Fortunately, for most, if not all supported integrations, Home Assistant has integration-specific pages that outline key features and limitations for you.
Included in their guides are a handy pair of metrics: IoT class and quality scale. These scores or grades can give you insights into the robustness and user-friendliness of a particular HA integration. You can find a breakdown of the classifications and scales on Home Assistant’s IoT classification and quality scale pages.
The Ring Integration page gave middling scores with an IoT classification of “Cloud Polling” and “Silver” on the quality scale. This may explain why my notifications were so slow (your network also plays a vital role, but I know mine is rather fast). If the Ring integration had scored as Gold or Platinum on the quality scale, notifications might have been much faster.

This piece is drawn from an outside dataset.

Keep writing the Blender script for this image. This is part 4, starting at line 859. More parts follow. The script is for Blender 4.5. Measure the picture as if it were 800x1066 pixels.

In my experience with Home Assistant, a recurring theme has always been “there’s more than one way to skin a cat”. What I have written about thus far was using the standard Ring integration, but there is a far more powerful integration available that leverages the MQTT protocol. You will find that for other devices there are multiple integration paths as well.
The MQTT-based integration removes many of the limitations of the standard Ring integration, but the tradeoff is added complexity with setup and implementation. To go into detail would probably take more than one article’s worth of space so I’ll save that for another time (if I can drum up the time and energy).
In the end, while I can see the immense potential of using Home Assistant instead of my Ring app, the inherent limitations of the integration coupled with my unwillingness to go further down the rabbit hole has led me to remain reliant on the Ring app.
Home Assistant is a feature-rich playground for tinkerers looking to build sophisticated Rube Goldberg-esque recipes but I’ll stick to the easy button for now.